The main street through the centre is Karl Johans Gate which has a range of shops, department stores, cafes, restaurants, theatres which runs from the main train station to Det kongelige Slott (The Royal Palace). The view looking east from the palace is one to be had and a walk in the grounds shouldn't go missed.

Frognerparken (Frogner Park)

A short tram ride away from the Royal Palace (tram no.12 - buy tickets from a newsagent if none is already brought) is the Frognerparken. This park is the largest in the city and has to be explored, anytime of the year. The reason most visitors come here is because of the permanent sculpture display created by Gustav Vigeland, which contains sculptures as well as bridges and fountains dotted around the centre of the Frognerparken, and is also the world’s largest outdoor sculpture collection done by one single artist. (Note: a lot of visitors call this park Vigeland Park, that’s because there’s a lot of work here by Vigeland.
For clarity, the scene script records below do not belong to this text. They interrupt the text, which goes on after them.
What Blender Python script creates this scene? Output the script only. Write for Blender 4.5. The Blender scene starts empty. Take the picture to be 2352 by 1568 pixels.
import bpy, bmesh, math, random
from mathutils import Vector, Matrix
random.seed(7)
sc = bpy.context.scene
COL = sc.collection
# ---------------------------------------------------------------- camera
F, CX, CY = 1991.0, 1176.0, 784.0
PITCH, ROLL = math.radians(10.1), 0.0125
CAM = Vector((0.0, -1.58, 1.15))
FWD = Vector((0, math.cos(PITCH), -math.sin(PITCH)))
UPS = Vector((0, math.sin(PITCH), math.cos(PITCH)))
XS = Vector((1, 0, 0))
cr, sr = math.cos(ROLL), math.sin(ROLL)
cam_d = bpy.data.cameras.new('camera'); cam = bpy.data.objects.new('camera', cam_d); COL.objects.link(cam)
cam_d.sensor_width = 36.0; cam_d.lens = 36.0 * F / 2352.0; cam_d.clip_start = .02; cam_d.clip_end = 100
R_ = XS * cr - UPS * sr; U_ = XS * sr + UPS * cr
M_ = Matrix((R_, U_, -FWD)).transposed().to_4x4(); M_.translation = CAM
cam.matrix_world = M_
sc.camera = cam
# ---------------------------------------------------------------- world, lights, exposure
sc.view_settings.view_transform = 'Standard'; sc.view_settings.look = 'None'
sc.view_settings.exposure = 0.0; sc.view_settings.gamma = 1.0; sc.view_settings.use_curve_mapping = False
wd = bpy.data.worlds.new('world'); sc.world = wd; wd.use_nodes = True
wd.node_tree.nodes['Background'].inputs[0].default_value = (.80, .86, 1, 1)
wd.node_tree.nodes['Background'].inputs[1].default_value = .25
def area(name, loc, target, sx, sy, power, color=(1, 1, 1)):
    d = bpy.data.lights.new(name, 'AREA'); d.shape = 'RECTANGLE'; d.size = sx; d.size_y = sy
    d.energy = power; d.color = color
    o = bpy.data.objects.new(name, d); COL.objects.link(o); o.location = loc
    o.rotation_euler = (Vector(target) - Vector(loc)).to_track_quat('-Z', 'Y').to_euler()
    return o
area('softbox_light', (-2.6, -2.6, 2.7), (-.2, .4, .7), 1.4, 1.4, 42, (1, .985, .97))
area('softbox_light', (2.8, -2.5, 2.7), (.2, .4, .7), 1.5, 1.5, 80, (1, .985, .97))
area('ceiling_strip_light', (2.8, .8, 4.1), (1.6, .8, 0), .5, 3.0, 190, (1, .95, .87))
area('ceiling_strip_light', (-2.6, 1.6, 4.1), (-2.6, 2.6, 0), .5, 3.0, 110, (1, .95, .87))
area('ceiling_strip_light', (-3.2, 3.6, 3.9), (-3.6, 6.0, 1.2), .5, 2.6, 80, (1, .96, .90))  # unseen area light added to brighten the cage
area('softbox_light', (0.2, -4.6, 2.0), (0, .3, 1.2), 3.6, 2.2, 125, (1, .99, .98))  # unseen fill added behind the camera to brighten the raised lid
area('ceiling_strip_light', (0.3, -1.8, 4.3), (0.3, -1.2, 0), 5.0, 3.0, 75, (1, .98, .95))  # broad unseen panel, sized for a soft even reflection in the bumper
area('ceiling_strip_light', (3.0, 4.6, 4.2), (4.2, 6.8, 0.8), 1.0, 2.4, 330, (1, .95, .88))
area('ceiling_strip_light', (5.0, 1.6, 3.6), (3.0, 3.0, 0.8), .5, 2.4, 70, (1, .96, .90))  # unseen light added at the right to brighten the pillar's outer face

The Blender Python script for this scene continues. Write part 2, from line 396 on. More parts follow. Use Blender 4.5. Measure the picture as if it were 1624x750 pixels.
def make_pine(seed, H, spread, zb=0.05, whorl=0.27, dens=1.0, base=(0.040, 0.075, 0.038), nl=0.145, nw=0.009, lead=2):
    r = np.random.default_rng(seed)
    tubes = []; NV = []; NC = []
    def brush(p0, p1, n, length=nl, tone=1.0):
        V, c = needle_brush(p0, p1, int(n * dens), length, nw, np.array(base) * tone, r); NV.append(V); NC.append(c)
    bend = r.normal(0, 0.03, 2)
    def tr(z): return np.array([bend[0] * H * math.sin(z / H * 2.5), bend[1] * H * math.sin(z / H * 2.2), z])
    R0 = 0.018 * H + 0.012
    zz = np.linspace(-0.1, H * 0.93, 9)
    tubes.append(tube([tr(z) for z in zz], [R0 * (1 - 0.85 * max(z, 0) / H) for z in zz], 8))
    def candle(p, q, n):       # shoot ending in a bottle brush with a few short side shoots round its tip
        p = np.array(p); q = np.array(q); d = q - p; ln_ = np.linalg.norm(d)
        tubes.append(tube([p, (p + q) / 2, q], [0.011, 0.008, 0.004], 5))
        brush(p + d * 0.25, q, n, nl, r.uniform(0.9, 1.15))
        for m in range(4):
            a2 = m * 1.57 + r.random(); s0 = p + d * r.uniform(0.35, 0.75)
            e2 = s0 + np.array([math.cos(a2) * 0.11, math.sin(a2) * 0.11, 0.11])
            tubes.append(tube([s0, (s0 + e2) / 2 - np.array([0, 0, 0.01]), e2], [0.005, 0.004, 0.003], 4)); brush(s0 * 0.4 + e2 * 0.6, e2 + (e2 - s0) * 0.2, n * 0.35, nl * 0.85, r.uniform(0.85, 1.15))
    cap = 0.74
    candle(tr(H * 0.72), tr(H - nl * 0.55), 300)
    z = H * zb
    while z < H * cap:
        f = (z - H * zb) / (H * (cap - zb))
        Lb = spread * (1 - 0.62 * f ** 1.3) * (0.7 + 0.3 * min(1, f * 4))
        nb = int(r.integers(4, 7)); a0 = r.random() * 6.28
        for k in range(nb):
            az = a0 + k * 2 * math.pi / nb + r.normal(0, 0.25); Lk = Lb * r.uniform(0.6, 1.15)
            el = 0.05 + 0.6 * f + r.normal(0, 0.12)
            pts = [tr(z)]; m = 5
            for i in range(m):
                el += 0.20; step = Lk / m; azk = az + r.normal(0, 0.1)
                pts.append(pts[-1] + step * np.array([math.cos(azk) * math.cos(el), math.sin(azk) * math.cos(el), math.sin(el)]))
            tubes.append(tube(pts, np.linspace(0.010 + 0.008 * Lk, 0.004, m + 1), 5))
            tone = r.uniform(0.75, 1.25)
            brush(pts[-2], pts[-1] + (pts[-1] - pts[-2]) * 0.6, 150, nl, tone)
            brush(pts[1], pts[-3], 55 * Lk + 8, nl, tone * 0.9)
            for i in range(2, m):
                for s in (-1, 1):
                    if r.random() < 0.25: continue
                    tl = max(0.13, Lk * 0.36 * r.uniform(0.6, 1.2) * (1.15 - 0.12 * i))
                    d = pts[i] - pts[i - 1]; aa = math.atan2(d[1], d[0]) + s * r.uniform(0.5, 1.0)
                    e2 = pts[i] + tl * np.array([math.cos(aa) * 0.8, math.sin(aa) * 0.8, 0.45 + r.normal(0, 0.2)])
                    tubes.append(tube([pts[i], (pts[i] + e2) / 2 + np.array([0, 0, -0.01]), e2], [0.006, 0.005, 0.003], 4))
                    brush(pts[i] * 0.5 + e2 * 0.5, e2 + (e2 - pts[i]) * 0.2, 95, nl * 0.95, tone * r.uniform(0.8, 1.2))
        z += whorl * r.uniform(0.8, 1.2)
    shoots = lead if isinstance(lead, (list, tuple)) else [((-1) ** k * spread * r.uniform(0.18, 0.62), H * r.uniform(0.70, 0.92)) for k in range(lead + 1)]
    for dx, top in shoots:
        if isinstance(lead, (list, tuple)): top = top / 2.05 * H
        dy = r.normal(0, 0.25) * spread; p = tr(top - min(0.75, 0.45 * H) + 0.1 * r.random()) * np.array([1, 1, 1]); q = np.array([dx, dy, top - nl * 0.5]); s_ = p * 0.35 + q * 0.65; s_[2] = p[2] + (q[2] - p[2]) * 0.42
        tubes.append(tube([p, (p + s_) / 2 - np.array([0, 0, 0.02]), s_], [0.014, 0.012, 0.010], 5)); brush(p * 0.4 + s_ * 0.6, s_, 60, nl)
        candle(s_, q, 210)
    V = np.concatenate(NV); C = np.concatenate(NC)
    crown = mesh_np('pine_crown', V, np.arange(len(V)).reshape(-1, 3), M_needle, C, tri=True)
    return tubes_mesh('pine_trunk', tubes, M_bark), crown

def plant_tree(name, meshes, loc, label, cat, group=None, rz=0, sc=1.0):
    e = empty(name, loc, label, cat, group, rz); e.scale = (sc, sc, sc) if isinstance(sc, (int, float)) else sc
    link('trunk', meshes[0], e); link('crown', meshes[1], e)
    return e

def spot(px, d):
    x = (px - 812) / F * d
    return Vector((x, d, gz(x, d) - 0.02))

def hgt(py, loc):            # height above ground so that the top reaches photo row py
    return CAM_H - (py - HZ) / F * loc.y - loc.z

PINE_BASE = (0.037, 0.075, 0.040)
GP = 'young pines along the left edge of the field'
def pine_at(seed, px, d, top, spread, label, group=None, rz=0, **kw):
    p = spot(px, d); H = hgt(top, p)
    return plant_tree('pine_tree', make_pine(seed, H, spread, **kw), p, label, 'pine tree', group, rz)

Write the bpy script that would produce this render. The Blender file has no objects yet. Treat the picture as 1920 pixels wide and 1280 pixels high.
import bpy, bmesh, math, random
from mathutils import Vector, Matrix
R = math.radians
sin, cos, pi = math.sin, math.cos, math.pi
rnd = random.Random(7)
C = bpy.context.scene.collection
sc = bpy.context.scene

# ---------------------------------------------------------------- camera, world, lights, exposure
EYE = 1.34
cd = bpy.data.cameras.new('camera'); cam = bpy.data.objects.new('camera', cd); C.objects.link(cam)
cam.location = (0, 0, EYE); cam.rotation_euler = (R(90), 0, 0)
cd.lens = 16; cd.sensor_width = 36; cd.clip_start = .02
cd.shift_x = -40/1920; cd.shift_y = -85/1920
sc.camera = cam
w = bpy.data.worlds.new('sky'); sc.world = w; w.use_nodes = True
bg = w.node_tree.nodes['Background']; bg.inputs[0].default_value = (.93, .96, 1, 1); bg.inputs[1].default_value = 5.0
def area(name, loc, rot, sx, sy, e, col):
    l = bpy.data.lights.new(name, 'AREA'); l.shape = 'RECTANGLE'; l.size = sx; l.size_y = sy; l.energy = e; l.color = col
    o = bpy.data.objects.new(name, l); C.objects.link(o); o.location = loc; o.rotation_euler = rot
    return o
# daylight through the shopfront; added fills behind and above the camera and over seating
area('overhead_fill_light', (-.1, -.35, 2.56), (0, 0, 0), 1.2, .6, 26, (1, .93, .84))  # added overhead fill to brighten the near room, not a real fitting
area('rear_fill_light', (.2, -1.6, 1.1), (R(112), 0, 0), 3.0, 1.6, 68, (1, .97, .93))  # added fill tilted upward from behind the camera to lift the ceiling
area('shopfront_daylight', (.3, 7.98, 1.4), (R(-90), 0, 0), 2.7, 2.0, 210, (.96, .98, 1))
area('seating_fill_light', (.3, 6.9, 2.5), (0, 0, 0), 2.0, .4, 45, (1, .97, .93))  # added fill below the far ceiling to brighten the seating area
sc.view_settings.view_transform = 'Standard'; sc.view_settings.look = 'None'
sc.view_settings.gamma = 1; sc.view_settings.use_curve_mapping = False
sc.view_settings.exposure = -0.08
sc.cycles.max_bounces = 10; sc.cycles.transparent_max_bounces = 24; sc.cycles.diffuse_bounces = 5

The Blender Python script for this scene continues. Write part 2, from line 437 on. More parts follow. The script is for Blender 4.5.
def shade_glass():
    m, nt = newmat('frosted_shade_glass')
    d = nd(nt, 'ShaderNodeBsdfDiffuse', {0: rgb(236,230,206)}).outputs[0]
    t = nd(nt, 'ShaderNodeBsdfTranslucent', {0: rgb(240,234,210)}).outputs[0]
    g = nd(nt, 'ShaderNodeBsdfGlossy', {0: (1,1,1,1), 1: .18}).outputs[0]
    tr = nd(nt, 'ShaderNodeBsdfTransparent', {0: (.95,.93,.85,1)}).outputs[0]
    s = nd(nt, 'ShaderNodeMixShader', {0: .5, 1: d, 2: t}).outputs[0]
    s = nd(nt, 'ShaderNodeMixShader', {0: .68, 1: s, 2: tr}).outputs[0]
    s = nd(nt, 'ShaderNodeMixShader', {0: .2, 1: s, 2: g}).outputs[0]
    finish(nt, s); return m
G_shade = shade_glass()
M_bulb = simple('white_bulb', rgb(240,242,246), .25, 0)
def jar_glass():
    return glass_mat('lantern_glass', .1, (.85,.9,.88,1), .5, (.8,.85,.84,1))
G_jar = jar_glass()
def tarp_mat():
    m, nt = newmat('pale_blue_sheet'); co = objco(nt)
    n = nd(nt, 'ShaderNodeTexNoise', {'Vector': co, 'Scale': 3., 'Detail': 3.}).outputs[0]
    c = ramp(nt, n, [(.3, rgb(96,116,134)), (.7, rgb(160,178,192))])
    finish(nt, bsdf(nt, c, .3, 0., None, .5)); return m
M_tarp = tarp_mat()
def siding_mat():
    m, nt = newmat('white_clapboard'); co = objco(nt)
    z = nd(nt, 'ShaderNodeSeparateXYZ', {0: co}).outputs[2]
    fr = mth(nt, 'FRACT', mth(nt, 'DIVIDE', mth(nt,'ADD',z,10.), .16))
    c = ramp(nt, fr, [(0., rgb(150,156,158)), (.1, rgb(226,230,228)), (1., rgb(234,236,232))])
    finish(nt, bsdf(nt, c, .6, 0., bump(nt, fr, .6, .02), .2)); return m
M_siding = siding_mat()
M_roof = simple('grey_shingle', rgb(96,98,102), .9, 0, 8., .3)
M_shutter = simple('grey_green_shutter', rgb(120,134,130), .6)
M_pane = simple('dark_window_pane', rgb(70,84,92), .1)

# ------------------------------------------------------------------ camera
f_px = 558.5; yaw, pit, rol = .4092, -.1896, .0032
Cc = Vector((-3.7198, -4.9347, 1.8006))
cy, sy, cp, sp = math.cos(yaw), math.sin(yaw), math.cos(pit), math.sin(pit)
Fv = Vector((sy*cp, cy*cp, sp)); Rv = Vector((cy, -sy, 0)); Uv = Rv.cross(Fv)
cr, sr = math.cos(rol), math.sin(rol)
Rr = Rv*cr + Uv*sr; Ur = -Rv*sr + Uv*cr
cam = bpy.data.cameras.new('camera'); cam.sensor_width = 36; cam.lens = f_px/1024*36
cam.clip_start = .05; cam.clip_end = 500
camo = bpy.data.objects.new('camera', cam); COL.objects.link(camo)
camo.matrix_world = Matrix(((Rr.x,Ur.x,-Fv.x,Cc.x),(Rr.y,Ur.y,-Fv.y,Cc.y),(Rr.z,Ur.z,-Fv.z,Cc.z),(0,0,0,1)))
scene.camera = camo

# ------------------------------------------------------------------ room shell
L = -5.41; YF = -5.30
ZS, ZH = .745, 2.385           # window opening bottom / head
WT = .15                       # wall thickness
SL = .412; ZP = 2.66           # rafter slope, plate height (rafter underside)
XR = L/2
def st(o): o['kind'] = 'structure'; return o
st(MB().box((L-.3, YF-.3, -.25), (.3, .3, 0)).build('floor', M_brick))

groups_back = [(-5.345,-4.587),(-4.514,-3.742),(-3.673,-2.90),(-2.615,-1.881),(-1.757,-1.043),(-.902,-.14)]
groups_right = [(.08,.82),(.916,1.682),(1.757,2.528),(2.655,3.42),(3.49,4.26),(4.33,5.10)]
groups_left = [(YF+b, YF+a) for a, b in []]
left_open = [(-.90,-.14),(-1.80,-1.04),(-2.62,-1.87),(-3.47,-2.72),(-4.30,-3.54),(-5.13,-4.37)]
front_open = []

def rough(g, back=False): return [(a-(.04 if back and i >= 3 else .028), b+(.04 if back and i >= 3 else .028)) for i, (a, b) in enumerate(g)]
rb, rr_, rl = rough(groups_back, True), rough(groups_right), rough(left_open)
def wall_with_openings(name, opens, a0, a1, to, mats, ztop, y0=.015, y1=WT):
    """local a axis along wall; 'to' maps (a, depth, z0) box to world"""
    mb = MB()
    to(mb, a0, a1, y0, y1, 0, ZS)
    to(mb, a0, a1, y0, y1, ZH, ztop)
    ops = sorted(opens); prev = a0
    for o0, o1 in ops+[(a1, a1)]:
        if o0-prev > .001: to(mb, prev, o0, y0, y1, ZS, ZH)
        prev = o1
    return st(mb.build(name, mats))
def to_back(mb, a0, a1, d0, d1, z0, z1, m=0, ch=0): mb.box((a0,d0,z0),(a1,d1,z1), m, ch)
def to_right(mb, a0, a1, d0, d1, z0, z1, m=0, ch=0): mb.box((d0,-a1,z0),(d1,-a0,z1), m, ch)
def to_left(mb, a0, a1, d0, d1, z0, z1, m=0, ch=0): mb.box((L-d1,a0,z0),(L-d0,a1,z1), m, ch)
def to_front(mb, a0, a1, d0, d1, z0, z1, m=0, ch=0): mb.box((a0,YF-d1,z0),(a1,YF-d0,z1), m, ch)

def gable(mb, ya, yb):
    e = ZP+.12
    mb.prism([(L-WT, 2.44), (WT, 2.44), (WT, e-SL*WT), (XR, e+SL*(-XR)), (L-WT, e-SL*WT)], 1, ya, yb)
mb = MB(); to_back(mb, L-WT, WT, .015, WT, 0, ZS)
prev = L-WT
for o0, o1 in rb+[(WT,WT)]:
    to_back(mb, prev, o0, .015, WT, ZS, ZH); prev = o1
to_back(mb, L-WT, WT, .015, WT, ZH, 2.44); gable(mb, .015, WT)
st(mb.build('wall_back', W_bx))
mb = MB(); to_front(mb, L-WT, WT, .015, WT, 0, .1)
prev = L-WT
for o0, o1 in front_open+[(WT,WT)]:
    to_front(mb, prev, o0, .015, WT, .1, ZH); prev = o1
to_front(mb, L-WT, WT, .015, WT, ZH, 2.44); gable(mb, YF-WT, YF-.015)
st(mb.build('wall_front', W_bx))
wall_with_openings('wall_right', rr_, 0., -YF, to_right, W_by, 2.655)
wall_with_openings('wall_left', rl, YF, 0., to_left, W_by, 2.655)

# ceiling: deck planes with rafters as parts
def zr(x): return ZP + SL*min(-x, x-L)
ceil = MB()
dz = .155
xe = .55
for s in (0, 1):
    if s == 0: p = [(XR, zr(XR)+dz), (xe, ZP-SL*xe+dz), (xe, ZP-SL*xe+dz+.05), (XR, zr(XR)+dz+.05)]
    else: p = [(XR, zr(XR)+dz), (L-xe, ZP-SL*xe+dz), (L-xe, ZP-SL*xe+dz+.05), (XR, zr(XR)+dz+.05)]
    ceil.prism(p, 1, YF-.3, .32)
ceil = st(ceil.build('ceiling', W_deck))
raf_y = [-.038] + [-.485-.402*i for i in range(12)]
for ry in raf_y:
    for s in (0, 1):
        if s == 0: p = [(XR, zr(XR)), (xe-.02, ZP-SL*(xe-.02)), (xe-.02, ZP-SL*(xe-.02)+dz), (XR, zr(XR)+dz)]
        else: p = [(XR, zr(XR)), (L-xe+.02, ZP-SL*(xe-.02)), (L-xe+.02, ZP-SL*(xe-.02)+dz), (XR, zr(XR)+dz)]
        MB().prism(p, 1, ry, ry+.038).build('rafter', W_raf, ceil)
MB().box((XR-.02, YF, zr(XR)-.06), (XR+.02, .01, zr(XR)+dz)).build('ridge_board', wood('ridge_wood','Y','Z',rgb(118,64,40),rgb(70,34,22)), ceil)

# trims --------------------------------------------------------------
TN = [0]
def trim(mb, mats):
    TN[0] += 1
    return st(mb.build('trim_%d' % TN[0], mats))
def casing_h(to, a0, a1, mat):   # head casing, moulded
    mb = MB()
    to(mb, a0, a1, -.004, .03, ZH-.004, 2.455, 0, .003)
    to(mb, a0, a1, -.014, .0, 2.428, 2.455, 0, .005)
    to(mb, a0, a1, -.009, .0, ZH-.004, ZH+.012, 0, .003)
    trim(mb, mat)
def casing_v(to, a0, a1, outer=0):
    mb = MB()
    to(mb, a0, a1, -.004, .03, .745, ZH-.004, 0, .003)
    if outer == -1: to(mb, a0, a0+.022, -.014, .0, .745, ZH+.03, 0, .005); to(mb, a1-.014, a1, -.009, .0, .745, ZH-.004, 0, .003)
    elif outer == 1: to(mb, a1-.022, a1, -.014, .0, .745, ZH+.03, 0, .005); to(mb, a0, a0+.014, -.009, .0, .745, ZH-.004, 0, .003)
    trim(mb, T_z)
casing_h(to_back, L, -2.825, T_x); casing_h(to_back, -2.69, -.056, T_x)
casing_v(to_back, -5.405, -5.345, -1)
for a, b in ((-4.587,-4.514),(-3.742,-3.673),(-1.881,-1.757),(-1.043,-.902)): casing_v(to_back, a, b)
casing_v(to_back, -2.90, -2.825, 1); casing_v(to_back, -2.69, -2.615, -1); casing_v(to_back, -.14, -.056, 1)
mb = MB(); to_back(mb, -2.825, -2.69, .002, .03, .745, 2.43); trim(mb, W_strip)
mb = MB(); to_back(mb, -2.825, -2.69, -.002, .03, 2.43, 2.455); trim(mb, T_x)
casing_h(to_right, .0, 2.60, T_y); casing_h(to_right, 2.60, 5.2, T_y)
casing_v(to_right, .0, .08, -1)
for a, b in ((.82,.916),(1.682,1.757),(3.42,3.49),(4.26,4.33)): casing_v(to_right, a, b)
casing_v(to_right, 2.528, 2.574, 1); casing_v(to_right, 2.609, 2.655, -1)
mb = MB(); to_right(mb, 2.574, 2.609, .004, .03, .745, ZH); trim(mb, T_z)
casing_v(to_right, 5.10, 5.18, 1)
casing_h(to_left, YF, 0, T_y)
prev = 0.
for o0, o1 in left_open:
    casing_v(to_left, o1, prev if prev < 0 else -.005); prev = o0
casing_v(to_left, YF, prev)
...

However, when looking for the park, look for Frognerparken as that is the official name for the park).

This is certainly a place to take a stroll and look at all these marvellous pieces of art but of course, in the winter months, make sure the winter clothing is worn to keep warm but if coming here in the summer months, then take a picnic. A few hours in the park can be had.

Nobels Fredssenter (Nobel Peace Centre)

One of the famous buildings in the city which is known worldwide is the Nobel Peace Centre near Aker Brygge. This former railway station building hosts the Nobel Peace Prize every December to honour those during the previous twelve months in various subjects of the world like Science. There is a small charge to check out the museum here but as it’s the only Nobel Peace Centre in the world, it’s worth a visit.

Of course there are plenty of other things to see and do in Oslo which are worth checking out but it does come with a price. There are places where cheap eats and drinks can be had (for Norwegian standard) but it’s a case of looking in the side streets and hoping for the best. We are not saying you shouldn’t visit Oslo because visitors may return home bankrupt, no way, Oslo is one of those cities which is pleasant to walk around and enjoy the local culture and cuisine and has some charm to the place. It is one of the most peaceful cities in Europe I have come across and locals are always willing to give a smile and a warm welcome. If you have the chance to visit, then go. Even if it is a day trip.